There would also be changes in regard to the movement of excise goods, with the Excise Movement Control System (ECMS) no longer being used to control suspended movements between the UK and the EU. However, it will continue to be used for moving excise goods within the EU. The UK will implement its own version of EMCS. Future UK excise duties or measures have not yet been announced.

The type of customs formalities and inspections on the EU/UK border will to a certain extent depend on what type of arrangement the UK will have with the EU following the transition period. The revised Political Declaration states that towards the end of the transition period, the UK would expect to sign a comprehensive free trade agreement (FTA) with the EU. It refers to an ‘ambitious, broad, deep and flexible partnership across trade and economic cooperation with a comprehensive and balanced Free Trade Agreement at its core’.

If an FTA is negotiated between the UK and the EU, rules of origin would normally come into force. These are conditions that goods need to fulfil in order to be able to profit from preferential tariffs under a trade deal. Origin certification would be required adding to the amount of paperwork and formalities on the border.

Separate provisions would apply to Northern Ireland. After the transition period, The Protocol on Ireland/Northern Ireland (the Protocol) will apply. Northern Ireland would stay in the UK’s customs territory but would at the same time continue to apply the EU’s customs rules, tariffs, quotas and, partially, the EU Single Market rules. This means that NI would continue to apply the EU’s tariffs as external tariffs and the Union Customs Code (UCC) rules. As a result, there would be no tariffs, charges or restrictions on trade between NI and ROI. However, the proposal creates a de facto customs and regulatory border in the Irish Sea between NI and GB. It is understood that NI businesses would have tariff-free access to both the EU and GB markets.

There will also be a ‘consent mechanism’, with the Northern Ireland assembly given an opportunity to vote every four years on whether it wants this set of arrangements to continue. Where the NI assembly votes by a majority to continue to apply the terms of the Protocol, it will continue to apply for a further 4 years. Where the decision has cross-community support, it will continue to apply for a further 8 years. If the Assembly votes to exit the Protocol, it will cease to apply 2 years after the end of the relevant 4-year period.
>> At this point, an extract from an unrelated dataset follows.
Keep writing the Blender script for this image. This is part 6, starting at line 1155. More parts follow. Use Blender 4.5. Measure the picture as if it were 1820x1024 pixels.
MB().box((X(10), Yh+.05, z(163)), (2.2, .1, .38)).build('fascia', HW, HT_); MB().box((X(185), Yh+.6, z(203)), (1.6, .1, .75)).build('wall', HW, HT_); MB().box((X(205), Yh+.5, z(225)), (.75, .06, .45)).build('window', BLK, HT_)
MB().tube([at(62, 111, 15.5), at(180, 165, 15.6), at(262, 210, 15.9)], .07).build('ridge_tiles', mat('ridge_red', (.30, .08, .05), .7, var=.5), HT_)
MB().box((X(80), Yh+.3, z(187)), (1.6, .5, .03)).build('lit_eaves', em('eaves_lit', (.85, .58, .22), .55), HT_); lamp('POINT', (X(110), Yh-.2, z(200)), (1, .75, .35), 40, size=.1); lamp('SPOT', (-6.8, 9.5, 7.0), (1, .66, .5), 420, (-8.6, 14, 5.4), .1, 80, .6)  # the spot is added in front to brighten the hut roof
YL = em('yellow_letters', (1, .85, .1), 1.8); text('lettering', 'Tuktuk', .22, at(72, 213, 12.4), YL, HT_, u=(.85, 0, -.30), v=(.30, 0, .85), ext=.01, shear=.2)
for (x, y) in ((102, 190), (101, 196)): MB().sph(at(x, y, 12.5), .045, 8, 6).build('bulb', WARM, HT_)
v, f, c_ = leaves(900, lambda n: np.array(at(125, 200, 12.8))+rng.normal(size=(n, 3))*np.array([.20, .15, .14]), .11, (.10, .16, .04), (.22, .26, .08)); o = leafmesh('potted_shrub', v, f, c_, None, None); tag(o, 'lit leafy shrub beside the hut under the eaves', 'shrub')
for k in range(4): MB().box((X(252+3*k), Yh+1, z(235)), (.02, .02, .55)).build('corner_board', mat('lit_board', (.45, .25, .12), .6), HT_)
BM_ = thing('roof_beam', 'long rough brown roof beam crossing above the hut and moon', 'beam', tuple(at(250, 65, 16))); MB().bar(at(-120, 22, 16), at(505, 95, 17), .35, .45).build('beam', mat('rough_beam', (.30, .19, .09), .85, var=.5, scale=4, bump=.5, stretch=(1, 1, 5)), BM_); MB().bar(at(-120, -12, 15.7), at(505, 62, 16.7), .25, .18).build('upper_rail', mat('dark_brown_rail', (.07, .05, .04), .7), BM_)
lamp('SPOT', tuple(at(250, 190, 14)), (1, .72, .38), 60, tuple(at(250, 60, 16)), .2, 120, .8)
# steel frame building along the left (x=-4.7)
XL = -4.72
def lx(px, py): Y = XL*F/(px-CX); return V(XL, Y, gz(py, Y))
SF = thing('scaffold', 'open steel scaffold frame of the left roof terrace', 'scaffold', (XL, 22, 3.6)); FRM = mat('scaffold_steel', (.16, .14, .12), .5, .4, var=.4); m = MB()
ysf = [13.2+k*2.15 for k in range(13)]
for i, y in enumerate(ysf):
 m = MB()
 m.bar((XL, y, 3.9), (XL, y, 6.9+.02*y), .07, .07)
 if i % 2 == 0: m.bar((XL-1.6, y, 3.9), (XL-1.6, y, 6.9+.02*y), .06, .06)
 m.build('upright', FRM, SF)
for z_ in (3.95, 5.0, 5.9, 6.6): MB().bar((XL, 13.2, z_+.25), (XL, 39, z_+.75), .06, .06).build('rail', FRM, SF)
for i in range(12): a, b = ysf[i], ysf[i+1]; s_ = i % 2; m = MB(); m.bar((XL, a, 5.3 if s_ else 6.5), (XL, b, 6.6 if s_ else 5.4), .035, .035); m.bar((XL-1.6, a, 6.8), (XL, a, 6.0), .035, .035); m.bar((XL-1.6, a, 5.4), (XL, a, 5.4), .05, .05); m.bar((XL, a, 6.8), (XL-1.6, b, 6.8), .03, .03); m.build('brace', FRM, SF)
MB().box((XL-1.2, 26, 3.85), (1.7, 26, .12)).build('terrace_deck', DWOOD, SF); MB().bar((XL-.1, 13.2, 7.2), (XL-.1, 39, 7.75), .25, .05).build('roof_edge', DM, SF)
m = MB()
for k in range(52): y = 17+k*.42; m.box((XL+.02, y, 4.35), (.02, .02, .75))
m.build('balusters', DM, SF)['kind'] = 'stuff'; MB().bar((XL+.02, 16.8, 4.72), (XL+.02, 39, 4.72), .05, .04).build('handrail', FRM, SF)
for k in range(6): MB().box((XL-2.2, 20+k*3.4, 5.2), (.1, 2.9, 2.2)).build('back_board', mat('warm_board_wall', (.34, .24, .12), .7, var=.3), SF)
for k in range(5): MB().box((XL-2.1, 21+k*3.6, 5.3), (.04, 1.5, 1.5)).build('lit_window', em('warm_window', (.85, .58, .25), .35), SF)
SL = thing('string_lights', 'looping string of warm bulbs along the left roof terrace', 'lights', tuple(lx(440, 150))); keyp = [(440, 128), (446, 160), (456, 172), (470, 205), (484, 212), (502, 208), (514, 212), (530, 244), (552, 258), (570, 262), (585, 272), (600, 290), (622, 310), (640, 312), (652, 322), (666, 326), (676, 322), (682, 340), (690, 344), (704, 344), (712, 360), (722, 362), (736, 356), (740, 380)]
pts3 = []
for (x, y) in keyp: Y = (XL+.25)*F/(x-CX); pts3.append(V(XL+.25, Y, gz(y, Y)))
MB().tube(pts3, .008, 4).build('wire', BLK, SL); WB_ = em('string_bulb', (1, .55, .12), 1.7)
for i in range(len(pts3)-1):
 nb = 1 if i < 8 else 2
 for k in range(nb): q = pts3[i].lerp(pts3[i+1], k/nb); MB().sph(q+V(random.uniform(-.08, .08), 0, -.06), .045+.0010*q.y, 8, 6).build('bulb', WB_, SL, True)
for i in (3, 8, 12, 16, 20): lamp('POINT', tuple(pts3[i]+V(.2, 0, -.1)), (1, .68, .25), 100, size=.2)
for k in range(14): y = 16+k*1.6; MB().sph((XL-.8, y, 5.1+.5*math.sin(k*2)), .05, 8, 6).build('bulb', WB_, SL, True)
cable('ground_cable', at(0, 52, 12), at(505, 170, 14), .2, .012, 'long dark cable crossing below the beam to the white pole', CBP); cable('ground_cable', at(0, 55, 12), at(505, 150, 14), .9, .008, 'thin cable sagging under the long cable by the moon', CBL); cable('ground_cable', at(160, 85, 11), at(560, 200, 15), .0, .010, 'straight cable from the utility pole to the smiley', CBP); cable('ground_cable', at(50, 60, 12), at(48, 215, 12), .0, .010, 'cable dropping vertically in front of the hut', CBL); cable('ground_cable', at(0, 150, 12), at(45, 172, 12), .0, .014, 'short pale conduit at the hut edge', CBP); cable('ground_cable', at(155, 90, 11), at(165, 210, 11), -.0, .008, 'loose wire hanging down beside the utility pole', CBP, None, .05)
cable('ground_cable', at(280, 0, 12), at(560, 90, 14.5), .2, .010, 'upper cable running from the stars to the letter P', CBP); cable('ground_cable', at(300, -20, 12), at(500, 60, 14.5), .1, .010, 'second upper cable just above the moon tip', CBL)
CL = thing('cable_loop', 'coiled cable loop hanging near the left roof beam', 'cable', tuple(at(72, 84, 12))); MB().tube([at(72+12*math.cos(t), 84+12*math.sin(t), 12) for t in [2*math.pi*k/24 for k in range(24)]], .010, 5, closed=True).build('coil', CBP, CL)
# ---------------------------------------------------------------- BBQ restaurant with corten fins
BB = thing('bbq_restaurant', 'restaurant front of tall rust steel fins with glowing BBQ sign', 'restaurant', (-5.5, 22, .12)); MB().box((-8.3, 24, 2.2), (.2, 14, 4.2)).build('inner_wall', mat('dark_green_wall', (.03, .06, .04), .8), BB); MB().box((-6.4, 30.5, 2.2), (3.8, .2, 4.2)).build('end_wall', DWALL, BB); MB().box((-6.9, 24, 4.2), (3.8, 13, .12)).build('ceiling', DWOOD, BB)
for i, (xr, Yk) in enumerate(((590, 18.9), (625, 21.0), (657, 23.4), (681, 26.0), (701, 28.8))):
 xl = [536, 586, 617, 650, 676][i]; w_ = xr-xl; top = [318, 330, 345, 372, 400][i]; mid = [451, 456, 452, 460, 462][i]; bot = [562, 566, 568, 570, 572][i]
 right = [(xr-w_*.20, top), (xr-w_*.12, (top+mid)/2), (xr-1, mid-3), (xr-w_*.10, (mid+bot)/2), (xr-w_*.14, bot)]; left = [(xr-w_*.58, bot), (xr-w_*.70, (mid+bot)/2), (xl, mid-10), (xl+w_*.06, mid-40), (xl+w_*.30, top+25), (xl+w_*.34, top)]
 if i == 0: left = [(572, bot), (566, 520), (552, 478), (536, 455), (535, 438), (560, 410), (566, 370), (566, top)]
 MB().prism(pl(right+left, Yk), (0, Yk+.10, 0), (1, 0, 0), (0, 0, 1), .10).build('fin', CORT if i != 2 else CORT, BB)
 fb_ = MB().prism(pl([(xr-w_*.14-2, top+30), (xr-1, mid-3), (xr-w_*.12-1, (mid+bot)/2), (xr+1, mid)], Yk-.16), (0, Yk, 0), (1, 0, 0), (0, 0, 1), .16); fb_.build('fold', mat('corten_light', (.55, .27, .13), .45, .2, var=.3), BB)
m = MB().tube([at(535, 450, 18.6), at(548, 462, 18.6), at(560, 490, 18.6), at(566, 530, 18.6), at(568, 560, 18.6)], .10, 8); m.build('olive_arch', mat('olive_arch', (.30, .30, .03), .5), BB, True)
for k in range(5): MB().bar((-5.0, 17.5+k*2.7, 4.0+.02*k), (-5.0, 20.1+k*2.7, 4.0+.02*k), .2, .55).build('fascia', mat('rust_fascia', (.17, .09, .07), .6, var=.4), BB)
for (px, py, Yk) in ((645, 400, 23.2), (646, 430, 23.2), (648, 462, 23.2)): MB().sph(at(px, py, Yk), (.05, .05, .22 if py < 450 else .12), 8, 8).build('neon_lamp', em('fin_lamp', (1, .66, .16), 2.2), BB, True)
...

It is uncertain what customs formalities and checks would be required for goods moving between NI and GB and the other way around. Article 6 of the proposed deal clarifies that nothing should prevent unfettered market access for goods moving from Northern Ireland to the rest of the UK. However, as NI will in effect be the EU’s external border and there might be tariffs in place on some goods as well as regulatory differences, it seems clear that at least some customs formalities would be required. In addition, the UCC would continue to apply in NI and therefore standard provisions for import and export formalities should apply. This will be negotiated by the Joint Committee during the transition period. However, it is likely that both GB and NI exporters/importers would be required to submit additional paperwork.